Thursday, September 11, 2008

Never Let Me Go

Never Let Me Go by Kazuo Ishiguro was originally published in 2005. My paperback copy has 288 pages. In Never Let Me Go, Kathy H is a 31 year old woman looking back at her past as a special child in the elite boarding school, Hailsham, while living out the reality of what makes her and her friends special. While Ishiguro slowly, carefully, subtly reveals bits and pieces of the whole story, familiar words take on new meanings that hint at the difference between their reality and ours. Every reflection and encounter slowly reveals the truth. This was a masterful story. It is a coming-of-age story of friendship and love combination with a very restrained, atmospheric novel of social commentary - with hints of science fiction and psychological thriller. What you discover in the first of three parts is that this is an alternate universe, one that might have happened. The alternative world, however, is just the vehicle used to explore the inner emotional responses of the characters. It's a dark, sad, unforgettable novel. Rating: 5

Synopsis from cover:
From the Booker Prize-winning author of The Remains of the Day comes a
devastating new novel of innocence, knowledge, and loss.

As children Kathy, Ruth, and Tommy were students at Hailsham, an exclusive
boarding school secluded in the English countryside. It was a place of
mercurial cliques and mysterious rules - where teachers were constantly
reminding their charges of how special they were.

Now, years later, Kathy is a young woman. Ruth and Tommy have reentered her
life. And for the first time she is beginning to look back at their shared
past and understand just what it is that makes them special-and how that
gift will shape the rest of their time together. Suspenseful, moving,
beautifully atmospheric, Never Let Me Go is another classic by the author of
The Remains of the Day.

Quotes:
"My name is Kathy H. I'm thirty-one years old, and I've been a carer now for over eleven years." opening sentences.

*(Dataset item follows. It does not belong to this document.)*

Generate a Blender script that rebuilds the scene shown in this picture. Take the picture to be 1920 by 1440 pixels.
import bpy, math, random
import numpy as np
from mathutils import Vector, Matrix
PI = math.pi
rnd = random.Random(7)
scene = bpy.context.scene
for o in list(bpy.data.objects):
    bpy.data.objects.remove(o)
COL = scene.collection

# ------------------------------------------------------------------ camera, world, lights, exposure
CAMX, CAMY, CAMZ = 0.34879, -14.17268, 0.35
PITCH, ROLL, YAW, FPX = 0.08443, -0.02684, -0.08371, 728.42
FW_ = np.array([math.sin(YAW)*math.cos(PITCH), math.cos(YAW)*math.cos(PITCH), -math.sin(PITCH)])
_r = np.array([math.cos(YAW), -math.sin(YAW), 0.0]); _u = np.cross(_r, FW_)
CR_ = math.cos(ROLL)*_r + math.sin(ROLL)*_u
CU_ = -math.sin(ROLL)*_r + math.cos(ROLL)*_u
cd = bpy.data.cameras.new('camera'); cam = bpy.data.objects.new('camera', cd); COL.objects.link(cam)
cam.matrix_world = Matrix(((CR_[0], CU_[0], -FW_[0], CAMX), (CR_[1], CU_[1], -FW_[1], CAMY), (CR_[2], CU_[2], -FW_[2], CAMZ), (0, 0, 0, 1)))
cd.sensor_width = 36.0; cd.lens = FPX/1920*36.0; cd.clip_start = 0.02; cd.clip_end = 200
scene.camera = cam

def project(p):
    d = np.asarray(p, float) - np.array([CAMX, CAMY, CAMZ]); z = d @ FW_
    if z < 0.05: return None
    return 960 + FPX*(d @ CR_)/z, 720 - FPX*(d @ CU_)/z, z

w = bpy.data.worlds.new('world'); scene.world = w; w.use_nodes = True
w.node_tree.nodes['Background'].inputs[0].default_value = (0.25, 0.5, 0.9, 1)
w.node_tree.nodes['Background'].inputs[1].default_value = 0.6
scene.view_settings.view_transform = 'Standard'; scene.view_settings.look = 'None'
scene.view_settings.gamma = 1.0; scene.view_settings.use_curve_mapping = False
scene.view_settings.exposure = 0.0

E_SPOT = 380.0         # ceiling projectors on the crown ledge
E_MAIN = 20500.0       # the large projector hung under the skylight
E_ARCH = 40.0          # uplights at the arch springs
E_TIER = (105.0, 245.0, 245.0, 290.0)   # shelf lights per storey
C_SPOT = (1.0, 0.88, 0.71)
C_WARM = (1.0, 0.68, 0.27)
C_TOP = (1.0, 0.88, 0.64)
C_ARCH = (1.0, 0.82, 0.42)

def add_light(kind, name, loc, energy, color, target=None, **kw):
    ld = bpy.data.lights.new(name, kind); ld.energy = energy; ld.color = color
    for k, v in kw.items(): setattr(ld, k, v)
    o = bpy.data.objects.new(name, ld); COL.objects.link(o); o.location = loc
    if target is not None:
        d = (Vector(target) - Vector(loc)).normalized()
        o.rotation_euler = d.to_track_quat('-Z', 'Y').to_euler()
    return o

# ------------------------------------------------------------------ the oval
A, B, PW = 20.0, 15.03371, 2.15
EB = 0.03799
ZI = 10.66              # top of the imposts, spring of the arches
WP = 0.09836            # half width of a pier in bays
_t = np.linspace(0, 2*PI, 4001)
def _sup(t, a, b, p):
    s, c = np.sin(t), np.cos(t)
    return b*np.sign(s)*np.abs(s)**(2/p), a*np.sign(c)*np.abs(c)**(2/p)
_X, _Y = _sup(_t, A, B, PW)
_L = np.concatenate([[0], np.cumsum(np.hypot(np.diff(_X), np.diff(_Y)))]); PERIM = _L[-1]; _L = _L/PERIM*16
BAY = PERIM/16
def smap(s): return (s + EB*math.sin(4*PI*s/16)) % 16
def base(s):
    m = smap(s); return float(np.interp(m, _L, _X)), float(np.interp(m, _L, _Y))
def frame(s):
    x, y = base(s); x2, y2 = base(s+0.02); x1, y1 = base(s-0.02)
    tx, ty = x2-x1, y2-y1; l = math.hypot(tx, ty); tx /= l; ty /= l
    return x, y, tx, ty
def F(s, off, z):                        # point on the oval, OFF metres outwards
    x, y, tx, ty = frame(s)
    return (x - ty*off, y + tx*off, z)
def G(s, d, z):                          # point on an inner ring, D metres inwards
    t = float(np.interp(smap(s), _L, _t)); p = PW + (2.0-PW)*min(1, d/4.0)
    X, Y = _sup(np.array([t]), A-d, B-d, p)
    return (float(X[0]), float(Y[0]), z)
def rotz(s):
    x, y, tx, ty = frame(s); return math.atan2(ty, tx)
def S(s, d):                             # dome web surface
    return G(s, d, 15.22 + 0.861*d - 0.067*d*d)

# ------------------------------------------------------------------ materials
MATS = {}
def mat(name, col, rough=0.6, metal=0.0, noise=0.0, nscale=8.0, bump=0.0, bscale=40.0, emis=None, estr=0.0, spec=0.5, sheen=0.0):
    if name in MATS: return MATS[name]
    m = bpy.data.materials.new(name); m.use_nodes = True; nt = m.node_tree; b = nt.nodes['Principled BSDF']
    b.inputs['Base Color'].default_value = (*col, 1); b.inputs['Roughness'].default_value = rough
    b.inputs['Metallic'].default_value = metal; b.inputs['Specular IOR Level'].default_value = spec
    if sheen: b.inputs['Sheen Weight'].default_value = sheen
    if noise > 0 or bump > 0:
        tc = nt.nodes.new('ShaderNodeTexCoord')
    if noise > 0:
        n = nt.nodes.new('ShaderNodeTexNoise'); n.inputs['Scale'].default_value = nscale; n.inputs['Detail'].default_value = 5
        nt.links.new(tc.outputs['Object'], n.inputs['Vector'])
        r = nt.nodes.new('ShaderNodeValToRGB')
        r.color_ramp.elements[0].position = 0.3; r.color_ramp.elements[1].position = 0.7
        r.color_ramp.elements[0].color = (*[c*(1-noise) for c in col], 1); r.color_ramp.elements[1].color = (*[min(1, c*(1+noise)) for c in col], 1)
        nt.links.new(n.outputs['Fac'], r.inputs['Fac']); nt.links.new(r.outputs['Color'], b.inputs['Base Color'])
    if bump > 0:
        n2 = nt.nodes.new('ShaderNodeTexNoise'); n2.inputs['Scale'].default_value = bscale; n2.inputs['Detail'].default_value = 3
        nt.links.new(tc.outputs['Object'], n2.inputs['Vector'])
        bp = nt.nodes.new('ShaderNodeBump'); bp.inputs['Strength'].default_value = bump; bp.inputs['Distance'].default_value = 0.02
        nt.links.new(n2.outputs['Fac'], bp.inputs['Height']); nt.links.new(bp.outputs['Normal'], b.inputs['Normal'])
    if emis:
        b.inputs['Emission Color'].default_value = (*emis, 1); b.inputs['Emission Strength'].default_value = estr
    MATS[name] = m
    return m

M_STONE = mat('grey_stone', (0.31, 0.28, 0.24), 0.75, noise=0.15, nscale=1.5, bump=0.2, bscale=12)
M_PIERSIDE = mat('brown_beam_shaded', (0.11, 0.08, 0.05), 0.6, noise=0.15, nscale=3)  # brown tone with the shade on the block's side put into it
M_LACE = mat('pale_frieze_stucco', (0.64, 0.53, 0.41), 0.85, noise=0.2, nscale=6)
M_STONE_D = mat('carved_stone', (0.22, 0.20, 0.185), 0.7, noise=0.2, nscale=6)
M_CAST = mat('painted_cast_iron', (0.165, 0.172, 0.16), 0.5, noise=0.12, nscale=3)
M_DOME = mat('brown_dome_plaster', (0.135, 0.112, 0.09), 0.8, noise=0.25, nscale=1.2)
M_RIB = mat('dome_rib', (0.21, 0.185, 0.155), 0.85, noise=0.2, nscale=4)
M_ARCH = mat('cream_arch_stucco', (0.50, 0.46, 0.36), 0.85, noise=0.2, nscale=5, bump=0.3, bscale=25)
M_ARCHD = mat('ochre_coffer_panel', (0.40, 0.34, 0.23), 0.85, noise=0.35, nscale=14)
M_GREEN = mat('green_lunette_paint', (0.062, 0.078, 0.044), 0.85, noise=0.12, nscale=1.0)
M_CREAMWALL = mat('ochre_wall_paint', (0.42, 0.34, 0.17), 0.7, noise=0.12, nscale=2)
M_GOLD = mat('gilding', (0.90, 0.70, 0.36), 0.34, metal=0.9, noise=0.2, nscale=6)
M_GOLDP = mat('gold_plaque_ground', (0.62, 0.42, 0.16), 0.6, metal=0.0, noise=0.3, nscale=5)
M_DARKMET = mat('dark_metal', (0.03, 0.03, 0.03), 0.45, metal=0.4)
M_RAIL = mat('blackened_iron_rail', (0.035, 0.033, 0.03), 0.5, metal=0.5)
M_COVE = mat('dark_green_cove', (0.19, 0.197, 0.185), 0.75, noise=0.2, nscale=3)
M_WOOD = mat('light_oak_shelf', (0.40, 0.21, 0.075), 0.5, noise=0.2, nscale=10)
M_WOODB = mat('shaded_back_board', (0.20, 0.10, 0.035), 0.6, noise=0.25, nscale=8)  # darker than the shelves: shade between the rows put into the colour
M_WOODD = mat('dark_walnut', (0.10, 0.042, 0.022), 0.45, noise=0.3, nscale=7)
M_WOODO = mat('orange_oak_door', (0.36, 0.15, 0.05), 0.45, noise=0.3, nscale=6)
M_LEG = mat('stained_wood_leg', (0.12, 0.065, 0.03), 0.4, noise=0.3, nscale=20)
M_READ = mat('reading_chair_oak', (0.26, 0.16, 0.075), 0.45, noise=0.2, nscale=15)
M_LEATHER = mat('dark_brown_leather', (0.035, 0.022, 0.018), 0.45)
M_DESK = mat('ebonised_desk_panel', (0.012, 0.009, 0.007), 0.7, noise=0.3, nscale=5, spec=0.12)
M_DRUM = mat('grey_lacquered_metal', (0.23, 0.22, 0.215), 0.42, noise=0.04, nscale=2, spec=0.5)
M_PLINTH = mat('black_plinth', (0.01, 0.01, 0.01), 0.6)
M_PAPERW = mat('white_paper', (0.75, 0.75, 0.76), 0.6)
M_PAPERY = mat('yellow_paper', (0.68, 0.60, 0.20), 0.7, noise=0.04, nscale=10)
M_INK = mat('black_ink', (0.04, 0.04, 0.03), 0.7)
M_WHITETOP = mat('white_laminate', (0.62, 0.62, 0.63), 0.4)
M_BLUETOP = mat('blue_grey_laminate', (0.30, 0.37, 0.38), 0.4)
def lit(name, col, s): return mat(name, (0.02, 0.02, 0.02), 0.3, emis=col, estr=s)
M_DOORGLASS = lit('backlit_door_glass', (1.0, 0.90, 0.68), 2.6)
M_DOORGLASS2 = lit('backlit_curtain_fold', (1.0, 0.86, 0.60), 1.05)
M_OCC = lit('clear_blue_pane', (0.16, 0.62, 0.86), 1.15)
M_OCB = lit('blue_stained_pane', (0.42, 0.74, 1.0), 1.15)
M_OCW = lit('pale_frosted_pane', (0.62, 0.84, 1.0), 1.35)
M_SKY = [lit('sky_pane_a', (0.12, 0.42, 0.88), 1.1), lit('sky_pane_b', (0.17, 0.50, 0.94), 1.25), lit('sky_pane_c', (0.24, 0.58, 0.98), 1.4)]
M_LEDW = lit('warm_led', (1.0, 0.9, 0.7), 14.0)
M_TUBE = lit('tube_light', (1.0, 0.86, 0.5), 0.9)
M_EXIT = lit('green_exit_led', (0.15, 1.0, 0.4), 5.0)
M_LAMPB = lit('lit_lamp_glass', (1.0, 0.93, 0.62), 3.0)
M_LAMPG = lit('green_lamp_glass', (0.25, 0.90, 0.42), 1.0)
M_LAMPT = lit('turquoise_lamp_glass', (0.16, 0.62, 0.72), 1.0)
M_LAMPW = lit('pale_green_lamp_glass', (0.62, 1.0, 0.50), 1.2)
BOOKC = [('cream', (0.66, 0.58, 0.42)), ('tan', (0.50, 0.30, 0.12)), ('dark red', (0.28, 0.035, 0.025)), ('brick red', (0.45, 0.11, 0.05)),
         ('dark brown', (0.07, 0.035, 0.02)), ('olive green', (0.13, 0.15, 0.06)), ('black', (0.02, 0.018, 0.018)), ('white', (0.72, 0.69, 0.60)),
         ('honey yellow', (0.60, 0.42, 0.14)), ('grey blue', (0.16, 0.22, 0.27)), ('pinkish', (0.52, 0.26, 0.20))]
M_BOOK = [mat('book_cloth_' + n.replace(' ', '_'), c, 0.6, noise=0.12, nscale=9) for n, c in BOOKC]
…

"Carers aren't machines. You try and do your best for every donor, but in the end it wears you down." pg. 4

"That was when I first understood, really understood, just how lucky we'd been - Tommy, Ruth, me, all the rest of us." pg. 6

"She said we weren't being taught enough, something like that." pg. 29

"So you're waiting, even if you don't quite know it, waiting for the moment when you realise that you really are different to them; that there are people out there like Madame, who don't hate you or wish you harm, but who nevertheless shudder at the very thought of you - of how you were brought into the world and why - and who dread the idea of your hand brushing against theirs." pg. 36

"But those last years feel different. They weren't unhappy exactly - I've got plenty of memories I treasure from them - but they were more serious, and in some ways darker." pg. 77

"You were brought into this world for a purpose, and your futures, all of them, have been decided." pg. 81

3 comments:

amanaceer said...

love the quotes. i am about to read this book as well. hope i enjoy as much as you did!

Gwendolyn B. said...

I read this novel recently and found it difficult and disturbing--which isn't to say it wasn't good! Sometimes, I just didn't want to go back to it because of it's overwhelming aura of doom. It's quite haunting, and I think I will always have a strong memory of it.

Lori L said...

It is disturbing - especially the matter-of-fact way Kathy, the narrator tells us the story, but it was a very well written, well executed novel.